Here is what the artist had to say about her work:
Not Waving But Drowning is a look inside an Evangelical marriage. These images show the truth of a life lived in the confines of oppressive gender roles, cult-like manipulation, and the isolation of Fundamentalism.
Each image is equivalence for the unseen, for the reality behind facade. Despite the smiles and appearance of perfection, Complementarianism is an abusive system in which a wife serves her husband as a helpmeet, remains silent, and prays for her spouse to become a better man. The man is the head of the woman, and the woman is to do what she is told. Even her body is not her own. Because churches worship the institution of marriage as a reflection of Christ's relationship with the church, pastors put the institution above the people in it. If a woman leaves she will be shunned.
I use self-portraiture to share my own experience within the Fundamentalist Lifestyle without being explicitly autobiographical; I unmask what is beneath the veneer of perfect marriages and families. My chosen medium of collodion used with contemporary digital media represents the outdated behaviors and rules imposed on women by Fundamentalism.
The title of the series is taken from the Stevie Smith poem by the same name. The title suggests a kind of frantic despair beneath the surface of a smiling, perfect demeanor. It represents the woman who smiles every Sunday while protecting her husband with silence and prayers for change.

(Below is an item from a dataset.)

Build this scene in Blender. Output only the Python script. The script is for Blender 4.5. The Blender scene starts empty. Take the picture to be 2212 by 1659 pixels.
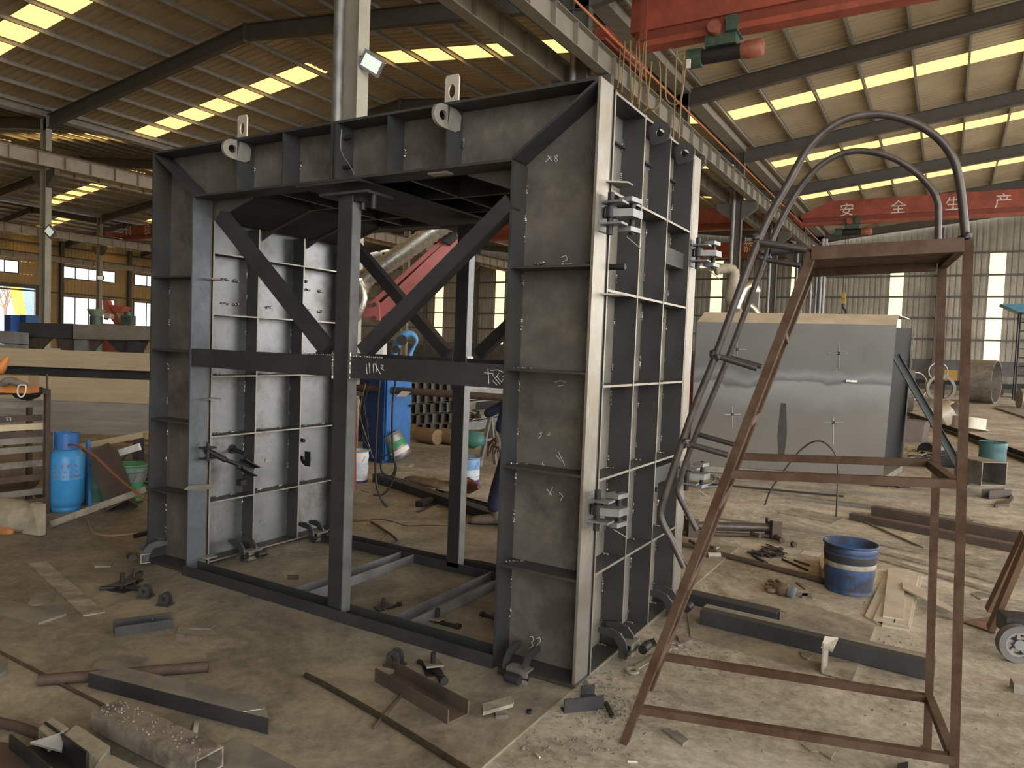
import bpy, bmesh, math, random
from mathutils import Vector, Matrix
random.seed(7)
PI = math.pi
C = bpy.context.scene.collection
SC = bpy.context.scene
V = Vector

# ------------------------------------------------------------------ camera
FPX, CX, CY, CAMZ = 1577.0, 1106.0, 829.5, 1.65
RM = Matrix(((0.8591318720590013, -0.057858099470553474, 0.5084730737591239),
             (0.5102818018531201, 0.021534328176493853, -0.859737608464071),
             (0.038793158029850436, 0.9980925373108662, 0.048024762929435146)))
cam = bpy.data.cameras.new('camera')
cam.sensor_width = 36.0; cam.lens = FPX / 2212.0 * 36.0; cam.clip_start = 0.05; cam.clip_end = 400
co = bpy.data.objects.new('camera', cam); C.objects.link(co)
co.matrix_world = Matrix.Translation((0, 0, CAMZ)) @ RM.to_4x4()
SC.camera = co

# survey helpers: where a sight line meets the ground / an upright plane (used to measure the place)
def ray(px, py): return (RM @ V((px - CX, CY - py, -FPX)))
def G(px, py, z=0.0):
    r = ray(px, py); t = (z - CAMZ) / r.z; return V((r.x*t, r.y*t, z))
def PY(px, py, y):
    r = ray(px, py); t = y / r.y; return V((r.x*t, y, CAMZ + r.z*t))
def PX(px, py, x):
    r = ray(px, py); t = x / r.x; return V((x, r.y*t, CAMZ + r.z*t))
def FD(px, py, f):
    r = ray(px, py); t = f / FPX; return V((r.x*t, r.y*t, CAMZ + r.z*t))

# ------------------------------------------------------------------ world, exposure
w = bpy.data.worlds.new('sky'); SC.world = w; w.use_nodes = True
nt = w.node_tree; nt.nodes.clear()
bg = nt.nodes.new('ShaderNodeBackground'); wo = nt.nodes.new('ShaderNodeOutputWorld')
bg.inputs[0].default_value = (1.0, 0.975, 0.93, 1); bg.inputs[1].default_value = 4.0
nt.links.new(bg.outputs[0], wo.inputs[0])
SKYLIGHT = 1.35
SC.view_settings.view_transform = 'Standard'; SC.view_settings.look = 'None'
SC.view_settings.gamma = 1.0; SC.view_settings.use_curve_mapping = False
SC.view_settings.exposure = 0.42
SC.cycles.max_bounces = 8; SC.cycles.diffuse_bounces = 5; SC.cycles.glossy_bounces = 4

# ------------------------------------------------------------------ materials
MATS = {}
def mat(name, c1, c2=None, rough=0.6, metal=0.0, scale=6.0, bump=0.0, spots=None, spotsc=1.5, rough2=None, detail=8, stretch=(1,1,1), spec=0.5, edge=(0.42,0.62)):
    if name in MATS: return MATS[name]
    m = bpy.data.materials.new(name); m.use_nodes = True; n = m.node_tree; N = n.nodes; L = n.links
    b = N['Principled BSDF']; b.inputs['Roughness'].default_value = rough; b.inputs['Metallic'].default_value = metal
    b.inputs['Specular IOR Level'].default_value = spec
    tc = N.new('ShaderNodeTexCoord'); mp = N.new('ShaderNodeMapping'); mp.inputs['Scale'].default_value = stretch
    L.new(tc.outputs['Object'], mp.inputs[0])
    nz = N.new('ShaderNodeTexNoise'); nz.inputs['Scale'].default_value = scale; nz.inputs['Detail'].default_value = detail; nz.inputs['Roughness'].default_value = 0.62
    L.new(mp.outputs[0], nz.inputs[0])
    if c2 is None: c2 = tuple(min(1, x*0.7) for x in c1)
    rp = N.new('ShaderNodeValToRGB'); rp.color_ramp.elements[0].position = 0.33; rp.color_ramp.elements[1].position = 0.67
    rp.color_ramp.elements[0].color = (*c2, 1); rp.color_ramp.elements[1].color = (*c1, 1)
    L.new(nz.outputs['Fac'], rp.inputs[0]); col = rp.outputs[0]
    if spots:
        n2 = N.new('ShaderNodeTexNoise'); n2.inputs['Scale'].default_value = spotsc; n2.inputs['Detail'].default_value = 6; n2.inputs['Roughness'].default_value = 0.7
        L.new(tc.outputs['Object'], n2.inputs[0])
        r2 = N.new('ShaderNodeValToRGB'); r2.color_ramp.elements[0].position = edge[0]; r2.color_ramp.elements[1].position = edge[1]
        L.new(n2.outputs['Fac'], r2.inputs[0])
        mx = N.new('ShaderNodeMix'); mx.data_type = 'RGBA'; mx.inputs[7].default_value = (*spots, 1)
        L.new(r2.outputs[0], mx.inputs[0]); L.new(col, mx.inputs[6]); col = mx.outputs[2]
    L.new(col, b.inputs['Base Color'])
    if rough2 is not None:
        mr = N.new('ShaderNodeMapRange'); mr.inputs[1].default_value = .35; mr.inputs[2].default_value = .65
        mr.inputs[3].default_value = rough; mr.inputs[4].default_value = rough2
        L.new(nz.outputs['Fac'], mr.inputs[0]); L.new(mr.outputs[0], b.inputs['Roughness'])
    if bump:
        bp = N.new('ShaderNodeBump'); bp.inputs['Strength'].default_value = bump; bp.inputs['Distance'].default_value = 0.02
        L.new(nz.outputs['Fac'], bp.inputs['Height']); L.new(bp.outputs[0], b.inputs['Normal'])
    MATS[name] = m; return m
def emis(name, col, strength, rough=.4):
    m = bpy.data.materials.new(name); m.use_nodes = True; b = m.node_tree.nodes['Principled BSDF']
    b.inputs['Base Color'].default_value = (*col, 1); b.inputs['Roughness'].default_value = rough
    b.inputs['Emission Color'].default_value = (*col, 1); b.inputs['Emission Strength'].default_value = strength
    MATS[name] = m; return m
MILL = mat('mill_scale_steel', (.10,.108,.118), (.052,.058,.066), .42, .55, 3.0, spots=(.085,.072,.056), spotsc=1.3, rough2=.6, bump=.03)
WEB = mat('mill_scale_web', (.215,.195,.165), (.115,.108,.098), .46, .3, 2.2, spots=(.085,.078,.068), spotsc=2.1, rough2=.66, bump=.03)
RIB = mat('rib_steel', (.078,.078,.076), (.052,.053,.053), .5, .5, 4, rough2=.65)
BRIGHT = mat('scuffed_and_lit_steel', (.42,.40,.36), (.25,.24,.22), .38, .7, 3.5, spots=(.30,.26,.20), spotsc=2.5, rough2=.5)
PLATEIN = mat('bright_skin_plate', (.34,.345,.35), (.21,.22,.235), .36, .75, 2.5, spots=(.16,.14,.12), spotsc=2.6, rough2=.5, edge=(.5,.7))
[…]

The image titles come from The Awakening by Kate Chopin and are sequenced by their titles' place within the story. Unlike Mrs. Pontellier, I choose to thrive in my freedom. I seek to unmask, to reveal truth. Growing up in Fundamentalist Christianity, I endured the cognitive dissonance of wearing the smiling facade to mask the oppressive truth. By unmasking that truth, I set myself free from the burden of my silence. This is my protest. I will no longer be silent. I choose to live.
Biography
Michelle Rogers Pritzl was raised Southern Baptist in Washington DC, where she fell in love with photography in a high school darkroom. Pritzl received a BFA from the Corcoran College of Art and Design in 2001, a MA in Art Education from California State University in 2010, and a MFA in Photography from Lesley University College of Art, where she studied with Christopher James, in 2014. Her work is often autobiographical and explores the tension between past and present in our psychological lives, often working in a digital/analogue hybrid and using historic alternative processes.
Pritzl has been widely exhibited including exhibitions in New York, New Orleans, Fort Collins, Boston and Washington DC. Pritzl was a Critical Mass Top 250 finalist in 2013 and 2014; she has been featured in Lenscratch, Noovo Editions, Diffusion Magazine, Lumen Magazine, Your Daily Photograph via the Duncan Miller Gallery and her work as been recognized by the International Photography Awards, LensCulture and the Prix de la Photographie Paris.